_EXERCISE AIM_
Reproduce, exactly and in full, only the lines below from the one containing "Write a Blender" through the one containing "COL = scene.collection".

Stored records
============

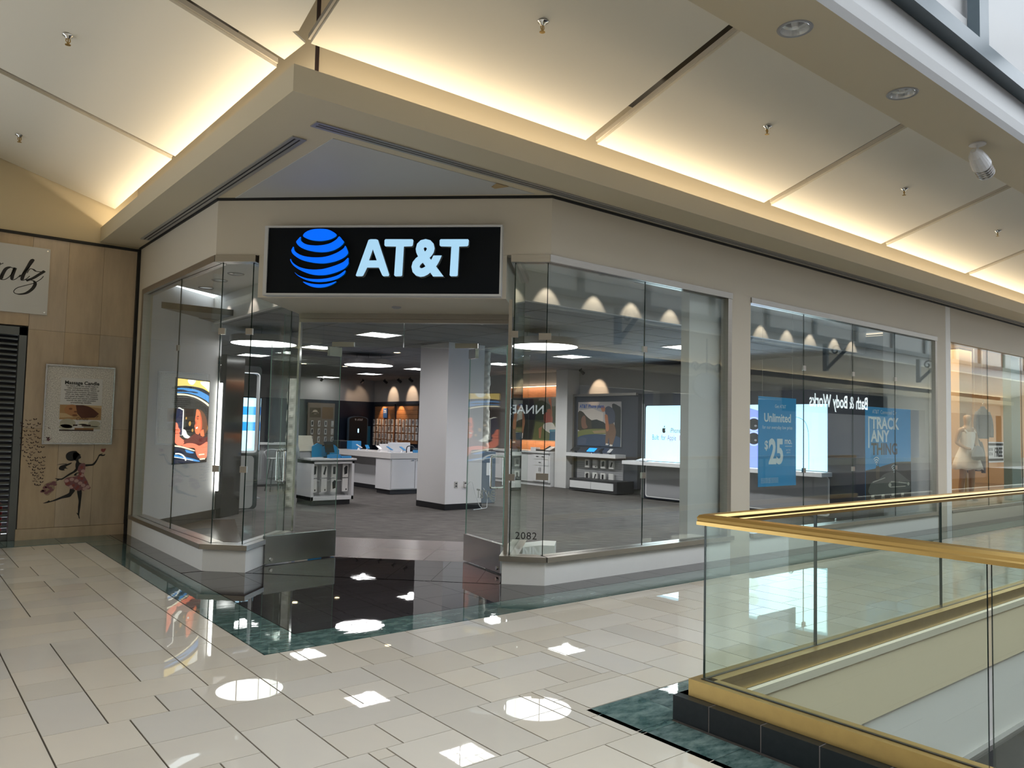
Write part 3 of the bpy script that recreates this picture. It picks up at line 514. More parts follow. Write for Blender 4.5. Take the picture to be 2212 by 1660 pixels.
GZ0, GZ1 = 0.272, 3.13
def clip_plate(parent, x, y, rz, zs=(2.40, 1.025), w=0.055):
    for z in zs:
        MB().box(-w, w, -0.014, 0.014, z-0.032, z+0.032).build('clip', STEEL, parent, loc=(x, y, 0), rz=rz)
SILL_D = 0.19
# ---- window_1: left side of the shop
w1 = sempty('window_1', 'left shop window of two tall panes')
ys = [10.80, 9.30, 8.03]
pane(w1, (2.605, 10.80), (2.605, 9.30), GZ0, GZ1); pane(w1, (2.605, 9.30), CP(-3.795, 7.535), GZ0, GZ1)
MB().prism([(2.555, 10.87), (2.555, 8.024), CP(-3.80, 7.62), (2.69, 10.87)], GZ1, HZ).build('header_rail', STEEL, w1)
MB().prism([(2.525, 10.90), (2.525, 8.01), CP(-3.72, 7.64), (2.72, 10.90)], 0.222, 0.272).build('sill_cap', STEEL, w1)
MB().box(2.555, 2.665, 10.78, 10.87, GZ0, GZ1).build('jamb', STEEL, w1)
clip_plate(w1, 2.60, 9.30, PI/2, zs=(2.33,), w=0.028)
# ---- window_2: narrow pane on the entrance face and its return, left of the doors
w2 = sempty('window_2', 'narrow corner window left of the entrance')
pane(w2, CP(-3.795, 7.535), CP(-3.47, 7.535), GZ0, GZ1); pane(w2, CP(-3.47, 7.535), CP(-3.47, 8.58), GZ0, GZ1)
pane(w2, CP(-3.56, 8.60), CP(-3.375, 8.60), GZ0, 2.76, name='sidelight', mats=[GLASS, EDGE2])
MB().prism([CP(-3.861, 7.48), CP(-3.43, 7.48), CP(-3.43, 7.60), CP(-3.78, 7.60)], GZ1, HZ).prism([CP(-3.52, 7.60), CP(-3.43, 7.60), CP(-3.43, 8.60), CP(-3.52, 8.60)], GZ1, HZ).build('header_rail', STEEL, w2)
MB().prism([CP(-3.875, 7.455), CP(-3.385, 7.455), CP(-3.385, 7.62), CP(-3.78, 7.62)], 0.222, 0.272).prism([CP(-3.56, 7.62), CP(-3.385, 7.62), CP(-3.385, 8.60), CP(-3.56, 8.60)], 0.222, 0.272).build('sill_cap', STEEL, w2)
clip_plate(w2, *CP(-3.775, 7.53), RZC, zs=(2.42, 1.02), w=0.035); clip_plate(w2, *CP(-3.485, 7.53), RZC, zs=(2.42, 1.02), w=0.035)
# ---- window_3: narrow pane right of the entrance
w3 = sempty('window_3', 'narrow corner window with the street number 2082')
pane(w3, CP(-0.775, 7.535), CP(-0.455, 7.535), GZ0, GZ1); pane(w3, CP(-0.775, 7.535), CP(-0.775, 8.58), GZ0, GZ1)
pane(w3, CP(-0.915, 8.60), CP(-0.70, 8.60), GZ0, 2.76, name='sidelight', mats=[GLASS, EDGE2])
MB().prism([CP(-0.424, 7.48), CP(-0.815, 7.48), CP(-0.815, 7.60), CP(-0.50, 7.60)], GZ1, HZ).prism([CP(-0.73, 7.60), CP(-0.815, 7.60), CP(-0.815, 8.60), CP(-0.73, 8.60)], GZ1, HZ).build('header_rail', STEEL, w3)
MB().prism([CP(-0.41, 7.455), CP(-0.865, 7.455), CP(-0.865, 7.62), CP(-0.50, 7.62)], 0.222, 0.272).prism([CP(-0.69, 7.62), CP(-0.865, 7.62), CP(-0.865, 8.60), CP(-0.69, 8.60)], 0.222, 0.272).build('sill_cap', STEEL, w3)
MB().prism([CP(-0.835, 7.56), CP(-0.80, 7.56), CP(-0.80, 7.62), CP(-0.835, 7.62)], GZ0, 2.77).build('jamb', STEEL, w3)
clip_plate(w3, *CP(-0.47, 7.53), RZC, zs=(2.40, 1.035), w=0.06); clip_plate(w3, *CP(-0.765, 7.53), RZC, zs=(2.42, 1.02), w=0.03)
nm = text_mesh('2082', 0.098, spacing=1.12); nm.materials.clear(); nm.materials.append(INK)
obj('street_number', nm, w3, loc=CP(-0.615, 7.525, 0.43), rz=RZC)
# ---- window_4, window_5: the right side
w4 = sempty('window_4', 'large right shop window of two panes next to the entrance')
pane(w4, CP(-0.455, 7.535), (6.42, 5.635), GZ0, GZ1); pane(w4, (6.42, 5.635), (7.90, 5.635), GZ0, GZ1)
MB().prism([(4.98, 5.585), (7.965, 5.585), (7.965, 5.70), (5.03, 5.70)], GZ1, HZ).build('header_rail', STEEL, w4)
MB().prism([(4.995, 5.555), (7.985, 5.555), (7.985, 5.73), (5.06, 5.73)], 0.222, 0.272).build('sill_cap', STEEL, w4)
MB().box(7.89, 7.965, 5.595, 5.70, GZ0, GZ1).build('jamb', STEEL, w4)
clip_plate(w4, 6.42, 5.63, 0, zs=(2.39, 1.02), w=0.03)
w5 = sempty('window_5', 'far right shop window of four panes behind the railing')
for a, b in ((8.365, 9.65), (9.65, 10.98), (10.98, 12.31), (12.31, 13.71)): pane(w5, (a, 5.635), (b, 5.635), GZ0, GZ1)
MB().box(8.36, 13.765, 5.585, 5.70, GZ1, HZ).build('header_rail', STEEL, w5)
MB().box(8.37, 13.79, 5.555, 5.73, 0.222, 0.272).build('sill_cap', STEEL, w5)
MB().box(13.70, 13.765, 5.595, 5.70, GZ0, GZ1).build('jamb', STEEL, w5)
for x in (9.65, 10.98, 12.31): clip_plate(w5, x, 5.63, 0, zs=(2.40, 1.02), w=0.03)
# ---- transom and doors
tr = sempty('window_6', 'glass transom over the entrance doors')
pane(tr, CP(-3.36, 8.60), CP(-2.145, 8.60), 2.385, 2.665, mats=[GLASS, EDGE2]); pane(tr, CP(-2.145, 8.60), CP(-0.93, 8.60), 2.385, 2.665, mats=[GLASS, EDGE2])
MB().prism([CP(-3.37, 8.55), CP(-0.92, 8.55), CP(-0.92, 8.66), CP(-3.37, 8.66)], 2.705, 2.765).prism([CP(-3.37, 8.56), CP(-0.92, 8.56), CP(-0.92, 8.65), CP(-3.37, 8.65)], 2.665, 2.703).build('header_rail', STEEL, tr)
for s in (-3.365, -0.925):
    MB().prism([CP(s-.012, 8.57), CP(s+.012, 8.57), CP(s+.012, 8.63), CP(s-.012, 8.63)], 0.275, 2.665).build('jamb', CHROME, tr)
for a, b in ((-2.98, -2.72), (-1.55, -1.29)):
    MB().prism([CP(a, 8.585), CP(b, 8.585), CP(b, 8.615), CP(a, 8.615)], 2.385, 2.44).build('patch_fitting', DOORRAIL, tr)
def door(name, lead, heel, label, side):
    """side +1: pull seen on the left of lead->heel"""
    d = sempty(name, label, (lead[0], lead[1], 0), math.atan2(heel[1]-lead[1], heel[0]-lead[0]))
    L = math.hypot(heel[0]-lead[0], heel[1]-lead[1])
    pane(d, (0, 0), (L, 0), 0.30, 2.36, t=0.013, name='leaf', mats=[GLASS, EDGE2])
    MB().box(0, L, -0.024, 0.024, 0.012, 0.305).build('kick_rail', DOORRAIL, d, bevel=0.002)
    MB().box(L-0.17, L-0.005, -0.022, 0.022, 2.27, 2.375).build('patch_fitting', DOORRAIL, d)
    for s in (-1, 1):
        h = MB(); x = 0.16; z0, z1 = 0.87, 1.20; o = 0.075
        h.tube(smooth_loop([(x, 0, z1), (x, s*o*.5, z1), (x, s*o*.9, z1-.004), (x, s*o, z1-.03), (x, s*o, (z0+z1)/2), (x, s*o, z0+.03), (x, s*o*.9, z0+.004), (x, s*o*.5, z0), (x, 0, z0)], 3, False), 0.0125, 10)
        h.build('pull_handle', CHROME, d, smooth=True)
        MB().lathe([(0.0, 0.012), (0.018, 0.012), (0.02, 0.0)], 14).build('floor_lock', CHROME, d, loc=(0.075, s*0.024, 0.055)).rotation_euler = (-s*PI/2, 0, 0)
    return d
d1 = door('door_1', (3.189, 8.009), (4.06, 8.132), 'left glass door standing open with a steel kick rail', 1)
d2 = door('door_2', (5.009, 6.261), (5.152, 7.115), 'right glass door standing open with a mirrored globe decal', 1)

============

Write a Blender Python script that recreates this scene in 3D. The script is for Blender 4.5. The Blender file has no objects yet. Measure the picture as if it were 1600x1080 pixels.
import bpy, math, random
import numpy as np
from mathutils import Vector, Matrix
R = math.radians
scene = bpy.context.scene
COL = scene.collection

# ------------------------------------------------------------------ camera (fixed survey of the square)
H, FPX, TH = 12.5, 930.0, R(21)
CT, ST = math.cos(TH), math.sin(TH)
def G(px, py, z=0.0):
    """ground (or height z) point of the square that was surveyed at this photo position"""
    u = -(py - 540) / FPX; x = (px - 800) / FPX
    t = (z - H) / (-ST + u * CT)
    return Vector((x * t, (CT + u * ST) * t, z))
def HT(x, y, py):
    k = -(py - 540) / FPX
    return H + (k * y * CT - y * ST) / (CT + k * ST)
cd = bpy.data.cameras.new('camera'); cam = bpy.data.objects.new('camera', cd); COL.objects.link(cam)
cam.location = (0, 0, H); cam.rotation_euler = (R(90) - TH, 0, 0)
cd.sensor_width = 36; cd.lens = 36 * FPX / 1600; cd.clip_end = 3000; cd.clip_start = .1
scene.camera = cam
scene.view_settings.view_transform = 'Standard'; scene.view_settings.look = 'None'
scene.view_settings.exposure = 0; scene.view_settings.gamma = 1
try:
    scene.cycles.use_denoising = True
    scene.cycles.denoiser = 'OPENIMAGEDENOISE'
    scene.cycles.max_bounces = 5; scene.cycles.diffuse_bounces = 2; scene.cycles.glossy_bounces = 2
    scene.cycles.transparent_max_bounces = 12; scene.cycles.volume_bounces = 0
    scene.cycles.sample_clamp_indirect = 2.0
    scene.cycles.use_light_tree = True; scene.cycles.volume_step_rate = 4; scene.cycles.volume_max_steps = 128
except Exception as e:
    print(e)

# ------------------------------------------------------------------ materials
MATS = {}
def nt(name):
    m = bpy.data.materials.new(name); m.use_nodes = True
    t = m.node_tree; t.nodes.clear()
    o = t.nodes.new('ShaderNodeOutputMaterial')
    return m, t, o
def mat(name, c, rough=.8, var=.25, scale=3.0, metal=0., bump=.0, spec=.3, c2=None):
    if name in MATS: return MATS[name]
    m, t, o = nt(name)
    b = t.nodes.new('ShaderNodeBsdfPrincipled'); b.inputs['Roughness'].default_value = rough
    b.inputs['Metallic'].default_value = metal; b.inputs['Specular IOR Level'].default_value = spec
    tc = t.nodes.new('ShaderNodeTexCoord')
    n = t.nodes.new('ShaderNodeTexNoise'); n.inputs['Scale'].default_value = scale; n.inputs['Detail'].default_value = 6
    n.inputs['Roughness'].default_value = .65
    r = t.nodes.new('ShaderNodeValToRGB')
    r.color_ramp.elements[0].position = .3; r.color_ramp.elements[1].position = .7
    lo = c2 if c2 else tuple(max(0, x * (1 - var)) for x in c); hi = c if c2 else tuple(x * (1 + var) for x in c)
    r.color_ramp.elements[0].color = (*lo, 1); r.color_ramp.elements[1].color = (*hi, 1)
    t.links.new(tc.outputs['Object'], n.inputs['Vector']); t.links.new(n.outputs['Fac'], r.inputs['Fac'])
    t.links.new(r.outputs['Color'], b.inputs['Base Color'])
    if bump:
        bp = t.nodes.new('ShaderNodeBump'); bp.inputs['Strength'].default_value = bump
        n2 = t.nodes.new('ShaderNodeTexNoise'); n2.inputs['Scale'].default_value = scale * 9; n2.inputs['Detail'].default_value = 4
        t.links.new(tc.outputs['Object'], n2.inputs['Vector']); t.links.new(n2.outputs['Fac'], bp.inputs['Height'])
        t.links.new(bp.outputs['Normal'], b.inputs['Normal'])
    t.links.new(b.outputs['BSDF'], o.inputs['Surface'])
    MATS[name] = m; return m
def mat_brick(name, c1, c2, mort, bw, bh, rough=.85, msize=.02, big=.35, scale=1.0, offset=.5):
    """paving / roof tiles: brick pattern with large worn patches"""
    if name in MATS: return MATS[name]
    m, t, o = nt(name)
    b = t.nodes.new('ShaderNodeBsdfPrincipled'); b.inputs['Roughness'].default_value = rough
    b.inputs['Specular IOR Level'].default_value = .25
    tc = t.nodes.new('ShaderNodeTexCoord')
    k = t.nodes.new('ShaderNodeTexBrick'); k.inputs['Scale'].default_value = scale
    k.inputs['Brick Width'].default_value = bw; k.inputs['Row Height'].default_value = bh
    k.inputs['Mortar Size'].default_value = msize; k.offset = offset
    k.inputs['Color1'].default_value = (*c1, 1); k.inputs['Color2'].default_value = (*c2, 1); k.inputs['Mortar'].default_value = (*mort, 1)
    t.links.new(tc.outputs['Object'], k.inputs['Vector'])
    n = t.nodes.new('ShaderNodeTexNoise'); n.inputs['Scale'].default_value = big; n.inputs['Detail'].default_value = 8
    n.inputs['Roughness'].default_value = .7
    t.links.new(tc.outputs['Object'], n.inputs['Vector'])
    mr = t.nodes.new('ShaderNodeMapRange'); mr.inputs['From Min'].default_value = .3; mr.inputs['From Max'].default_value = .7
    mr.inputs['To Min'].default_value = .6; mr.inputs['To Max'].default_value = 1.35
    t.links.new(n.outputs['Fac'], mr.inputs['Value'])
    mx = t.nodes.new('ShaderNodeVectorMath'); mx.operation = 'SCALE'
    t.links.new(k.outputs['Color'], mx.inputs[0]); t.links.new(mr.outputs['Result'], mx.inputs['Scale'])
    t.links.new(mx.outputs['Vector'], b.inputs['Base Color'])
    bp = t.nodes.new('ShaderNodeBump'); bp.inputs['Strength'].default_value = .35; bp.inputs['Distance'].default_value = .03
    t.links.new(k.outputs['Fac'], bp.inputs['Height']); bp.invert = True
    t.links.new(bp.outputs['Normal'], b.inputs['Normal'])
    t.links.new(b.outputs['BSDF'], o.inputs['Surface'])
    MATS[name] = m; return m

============

_WRITTEN RESPONSE_
Write a Blender Python script that recreates this scene in 3D. The script is for Blender 4.5. The Blender file has no objects yet. Measure the picture as if it were 1600x1080 pixels.
import bpy, math, random
import numpy as np
from mathutils import Vector, Matrix
R = math.radians
scene = bpy.context.scene
COL = scene.collection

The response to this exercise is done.